The craft of programming is at odds with its natural limits. Our expectations and thus the tools we craft to perform program conflict with the actuality. Our use of programs exceeds their possibilities.
And this really isn’t due to computers or programming, but something more fundamental: complexity and prediction. Even as our science shows us more and more that prediction is an illusion our demands of technology and business and media run counter. This fundamental clash manifests itself in programming, programming languages, the hardware of computers, the culture of programming. It is at odds with itself and in being so conflicted is unapproachable to those that don’t have ability to stare maddeningly into a screen flickering with millions of unknown rules and bugs. Mastery is barely achievable except for a rare few. And without mastery enjoyment rarely comes – the sort of enjoyment that can sustain someones attention long enough to do something significant.

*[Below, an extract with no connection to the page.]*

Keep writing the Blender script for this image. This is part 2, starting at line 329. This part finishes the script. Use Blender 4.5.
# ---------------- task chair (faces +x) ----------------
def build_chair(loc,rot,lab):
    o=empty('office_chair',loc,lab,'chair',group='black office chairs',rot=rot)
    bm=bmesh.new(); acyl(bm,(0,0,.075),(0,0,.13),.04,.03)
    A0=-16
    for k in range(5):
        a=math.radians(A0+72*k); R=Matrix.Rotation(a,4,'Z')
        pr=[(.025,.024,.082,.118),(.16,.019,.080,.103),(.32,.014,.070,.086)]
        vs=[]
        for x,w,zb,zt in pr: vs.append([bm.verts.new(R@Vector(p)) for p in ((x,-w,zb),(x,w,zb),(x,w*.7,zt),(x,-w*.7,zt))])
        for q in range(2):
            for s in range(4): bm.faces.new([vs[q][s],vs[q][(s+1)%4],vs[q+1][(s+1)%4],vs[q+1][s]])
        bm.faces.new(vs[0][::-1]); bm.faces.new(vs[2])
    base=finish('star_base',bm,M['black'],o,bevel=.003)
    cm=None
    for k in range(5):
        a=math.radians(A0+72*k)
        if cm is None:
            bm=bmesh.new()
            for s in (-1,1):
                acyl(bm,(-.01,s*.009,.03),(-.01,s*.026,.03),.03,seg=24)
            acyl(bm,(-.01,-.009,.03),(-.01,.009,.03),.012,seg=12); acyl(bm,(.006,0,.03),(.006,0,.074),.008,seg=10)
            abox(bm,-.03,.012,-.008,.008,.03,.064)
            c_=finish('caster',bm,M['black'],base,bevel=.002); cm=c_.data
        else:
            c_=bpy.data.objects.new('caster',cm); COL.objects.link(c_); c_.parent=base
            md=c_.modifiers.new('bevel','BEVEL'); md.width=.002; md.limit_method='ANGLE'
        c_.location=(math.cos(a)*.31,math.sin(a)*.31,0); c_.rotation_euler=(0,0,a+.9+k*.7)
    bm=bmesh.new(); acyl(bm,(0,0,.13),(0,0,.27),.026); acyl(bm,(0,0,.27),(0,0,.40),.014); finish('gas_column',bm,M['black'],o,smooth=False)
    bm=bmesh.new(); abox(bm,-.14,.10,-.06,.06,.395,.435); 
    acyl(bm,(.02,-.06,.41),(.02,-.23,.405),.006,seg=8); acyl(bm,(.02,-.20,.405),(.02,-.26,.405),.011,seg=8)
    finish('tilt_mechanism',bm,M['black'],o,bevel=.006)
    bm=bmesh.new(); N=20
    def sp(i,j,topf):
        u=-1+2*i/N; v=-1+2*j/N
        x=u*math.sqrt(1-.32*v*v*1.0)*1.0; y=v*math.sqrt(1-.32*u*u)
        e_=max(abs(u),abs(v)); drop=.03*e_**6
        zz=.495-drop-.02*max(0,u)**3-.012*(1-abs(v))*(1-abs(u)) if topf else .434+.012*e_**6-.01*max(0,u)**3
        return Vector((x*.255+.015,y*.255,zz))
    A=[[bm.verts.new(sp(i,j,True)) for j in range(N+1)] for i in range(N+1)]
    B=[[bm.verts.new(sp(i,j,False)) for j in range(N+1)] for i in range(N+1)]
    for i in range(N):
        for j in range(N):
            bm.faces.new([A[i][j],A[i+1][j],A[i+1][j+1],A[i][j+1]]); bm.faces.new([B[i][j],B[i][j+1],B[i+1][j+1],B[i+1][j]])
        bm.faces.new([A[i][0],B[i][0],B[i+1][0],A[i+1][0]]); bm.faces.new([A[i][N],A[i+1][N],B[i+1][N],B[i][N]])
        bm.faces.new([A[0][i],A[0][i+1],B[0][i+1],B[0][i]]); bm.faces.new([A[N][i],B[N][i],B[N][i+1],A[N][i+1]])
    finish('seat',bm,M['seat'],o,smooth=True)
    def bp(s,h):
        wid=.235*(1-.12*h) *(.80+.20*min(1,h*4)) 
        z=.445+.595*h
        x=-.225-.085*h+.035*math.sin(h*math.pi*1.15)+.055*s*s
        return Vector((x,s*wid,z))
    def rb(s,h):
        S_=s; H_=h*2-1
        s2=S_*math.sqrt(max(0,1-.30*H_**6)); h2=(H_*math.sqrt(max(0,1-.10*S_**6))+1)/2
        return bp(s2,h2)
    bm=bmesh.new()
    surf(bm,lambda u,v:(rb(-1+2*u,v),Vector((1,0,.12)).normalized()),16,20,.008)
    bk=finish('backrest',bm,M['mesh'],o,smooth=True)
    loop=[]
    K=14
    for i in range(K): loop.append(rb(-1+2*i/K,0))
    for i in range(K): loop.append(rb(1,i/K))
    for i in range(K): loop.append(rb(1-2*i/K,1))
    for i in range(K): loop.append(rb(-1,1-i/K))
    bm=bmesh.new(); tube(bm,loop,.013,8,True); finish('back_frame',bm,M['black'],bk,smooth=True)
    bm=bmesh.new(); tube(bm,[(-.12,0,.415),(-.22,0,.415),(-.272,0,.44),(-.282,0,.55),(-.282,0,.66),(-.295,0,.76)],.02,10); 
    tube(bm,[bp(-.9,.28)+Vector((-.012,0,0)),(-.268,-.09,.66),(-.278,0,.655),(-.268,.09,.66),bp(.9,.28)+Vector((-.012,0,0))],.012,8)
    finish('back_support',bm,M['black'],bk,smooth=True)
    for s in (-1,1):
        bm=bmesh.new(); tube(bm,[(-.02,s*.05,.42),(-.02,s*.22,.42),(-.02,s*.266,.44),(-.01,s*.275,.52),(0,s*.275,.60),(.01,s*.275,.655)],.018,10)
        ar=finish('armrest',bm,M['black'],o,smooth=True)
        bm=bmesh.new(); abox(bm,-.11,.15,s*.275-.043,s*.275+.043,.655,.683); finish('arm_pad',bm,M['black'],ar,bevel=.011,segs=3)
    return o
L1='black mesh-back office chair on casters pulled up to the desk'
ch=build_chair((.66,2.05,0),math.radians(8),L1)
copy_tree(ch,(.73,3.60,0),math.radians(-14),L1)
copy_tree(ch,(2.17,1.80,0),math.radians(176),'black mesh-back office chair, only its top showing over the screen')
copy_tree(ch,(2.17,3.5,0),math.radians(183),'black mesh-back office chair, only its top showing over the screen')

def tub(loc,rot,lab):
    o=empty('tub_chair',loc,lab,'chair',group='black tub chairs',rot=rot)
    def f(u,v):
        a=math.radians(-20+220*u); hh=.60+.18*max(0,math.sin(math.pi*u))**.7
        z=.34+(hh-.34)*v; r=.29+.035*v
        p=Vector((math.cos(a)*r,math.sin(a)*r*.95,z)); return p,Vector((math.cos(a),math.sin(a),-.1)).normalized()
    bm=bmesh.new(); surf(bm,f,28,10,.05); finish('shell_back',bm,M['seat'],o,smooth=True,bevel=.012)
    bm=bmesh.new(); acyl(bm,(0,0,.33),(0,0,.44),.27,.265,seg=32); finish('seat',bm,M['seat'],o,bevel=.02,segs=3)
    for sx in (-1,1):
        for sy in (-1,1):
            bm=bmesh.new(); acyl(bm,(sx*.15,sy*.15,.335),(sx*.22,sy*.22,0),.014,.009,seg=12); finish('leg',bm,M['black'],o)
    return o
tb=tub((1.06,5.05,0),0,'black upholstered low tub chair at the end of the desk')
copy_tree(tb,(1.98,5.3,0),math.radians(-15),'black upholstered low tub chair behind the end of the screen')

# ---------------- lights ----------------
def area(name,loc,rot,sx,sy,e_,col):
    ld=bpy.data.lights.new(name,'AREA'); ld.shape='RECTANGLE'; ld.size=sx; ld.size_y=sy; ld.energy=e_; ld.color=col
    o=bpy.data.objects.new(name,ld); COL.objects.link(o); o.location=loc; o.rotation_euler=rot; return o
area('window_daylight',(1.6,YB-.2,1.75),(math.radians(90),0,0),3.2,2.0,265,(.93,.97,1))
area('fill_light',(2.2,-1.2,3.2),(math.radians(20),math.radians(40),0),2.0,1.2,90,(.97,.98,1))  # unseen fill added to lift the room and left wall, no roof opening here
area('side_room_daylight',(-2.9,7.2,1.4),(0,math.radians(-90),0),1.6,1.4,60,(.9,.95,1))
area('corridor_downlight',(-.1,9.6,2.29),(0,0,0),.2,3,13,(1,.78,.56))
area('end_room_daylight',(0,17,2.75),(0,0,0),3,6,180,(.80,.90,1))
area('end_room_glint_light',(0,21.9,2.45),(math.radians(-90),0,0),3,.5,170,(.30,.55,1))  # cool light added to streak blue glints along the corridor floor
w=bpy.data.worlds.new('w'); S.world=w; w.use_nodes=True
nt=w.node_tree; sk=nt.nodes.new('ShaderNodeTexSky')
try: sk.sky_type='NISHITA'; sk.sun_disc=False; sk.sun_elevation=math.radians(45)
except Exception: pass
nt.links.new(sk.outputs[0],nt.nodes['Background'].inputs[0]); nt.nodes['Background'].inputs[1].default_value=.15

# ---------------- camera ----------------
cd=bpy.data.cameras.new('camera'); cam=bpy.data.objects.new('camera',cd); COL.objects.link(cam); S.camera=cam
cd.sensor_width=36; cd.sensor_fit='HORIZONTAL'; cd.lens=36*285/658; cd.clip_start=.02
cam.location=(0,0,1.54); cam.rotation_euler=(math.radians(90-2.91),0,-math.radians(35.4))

I’ve thought long and hard about how to improve the craft of programming. I’ve programmed a lot, lead a lot of programming efforts, delivered a lot of software, scrapped a lot more. I’ve worked in 10+ languages. I’ve studied mathematics and logic and computer science and philosophy. I’ve worked with the greatest computer scientists. I’ve worked with amazing business people and artists and mathematicians. I’ve built systems large and small in many different categories. In short, I’ve yet to find a situation in which programming wasn’t a major barrier to progress and thinking.
The solution isn’t in programming languages and in our computers. It’s not about Code.org and trying to get more kids into our existing paradigm. This isn’t an awareness or interest problem. The solution involves our goals and expectations.
We must stop trying to solve every problem perfectly. We must stop trying to predict everything. We must stop pursuing The Answer, as if it actually exists. We must stop trying to optimize everything for speed and precision and accuracy. And we must stop applying computerized techniques to every single category of activity – at least in a way where we expect the computer to forever to the work.
We must create art. Programming is art. It is full of accidents and confusions and inconsistencies. We must turn it back to an analog experience rather than a conflicted digital. Use programming to explore and narrate and experiment rather than answer and define and calculate.
The tools that spring from those objectives will be more human. More people will be able to participate. We will make more approachable programs and languages and businesses.
In the end our problem with programming is one of relation – we’re either relating more or less to the world around us and as computers grow in numbers and integration we need to be able to commune, shape and relate to them.